During the last decades there has been a great deal of interest in sociolinguistics regarding ways of speaking in ethnically mixed urban neighborhoods (e.g. Kotsinas, 1988; Rampton, 1995; Quist & Svendsen, 2010). The main foci have been on the description of linguistic features ‘deviant’ from a standard variety to examine an alleged emergence of contact based varieties, and on how various linguistic resources are used in interaction in identity constructions. The symbolic and discursive construction of ‘place’ among these young people is as yet more rarely discussed, such as the dialectic relation between how these young adolescents use ‘place’ as a meaningful tool in self staging and identity constructions, and the way traditional mass media tend to homogenise both the adolescents, their purported ‘language’, and the ethnically mixed neighborhood they are living in (cf. Androutsopoulos, 2010; Milani, 2010). In Oslo, Norway, these areas tend to be located in the inner city and in the outer boroughs (e.g. Gamle Oslo, Holmlia).

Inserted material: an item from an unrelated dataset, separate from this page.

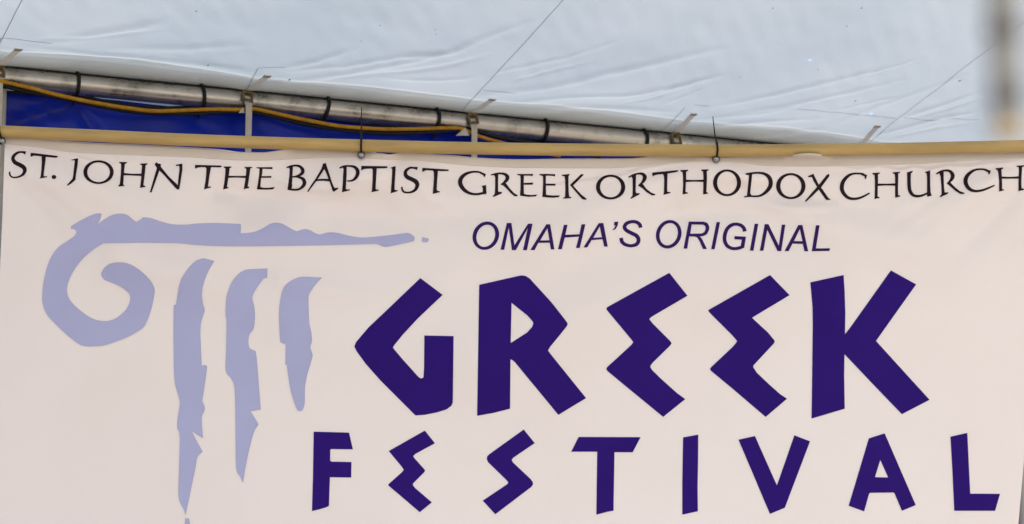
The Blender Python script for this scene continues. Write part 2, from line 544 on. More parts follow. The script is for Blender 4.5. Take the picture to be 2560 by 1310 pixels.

Holmlia became known for being the scene of the first (officially stated) racist motivated murder in Norway, where the 15 year old boy, Benjamin Hermansen, was killed. (Michael Jackson dedicated his 2001 Invincible album to him.) Holmlia, with its abundant linguistic and cultural heterogeneity, is in focus for this paper. Drawing on interviews, peer conversations, performances and data from traditional mass media, the paper explores the dialectic relation between homogenisation and heterogenisation forces in the construction of language, place and identity by examining how the adolescents at Holmlia represent their local neighborhood discursively; how they both participate in the reproduction of stereotypes and create counter-discourses to public discourses in which Holmlia is projected as a harsh and dangerous place to be and live. This ‘double portraying’ or self staging has pervaded Holmlia and its young people with a certain symbolic and cultural capital, also at the linguistic market (Bourdieu, 1991). The folk linguistically labeled speech style ‘Kebab-Norwegian’ is tied to Holmlia and imbued with prestige in certain contexts (in-group), but definitely not for other stake-holders. The discussion will be anchored in Agha’s (2007) theoretical framework on metapragmatic typification and valorization of registers.

  

References

Agha, A. 2007. Language and Social Relations. Cambridge: Cambridge University Press.

Androutsopoulos, J. 2010. Ideologising Ethnolectal German. In S. Johnson & T. Milani (eds.) Language Ideologies and Media Discourse. London: Continuum,  p. 182-202.

Bourdieu, P. 1991. Language and Symbolic Power. Cambridge, MA: Harvard University Press.

Kotsinas, U.-B. 1988. Immigrant Children’s Swedish – A New Variety? In Journal of Multilingual and Multicultural Development 9, p. 129-141.

Milani, T. 2010. What’s in a Name? Language Ideology and Social Differentiation in a Swedish Print-Mediated Debate. In Journal of Sociolinguistics 14/1, 2010, p. 116–142.

Quist, P. & B. A. Svendsen (eds.) 2010. Multilingual Urban Scandinavia. New Linguistic Practices. Bristol: Multilingual Matters.

Rampton, B. 1995. Crossing. Language and Ethnicity Among Adolescents. London: Longman.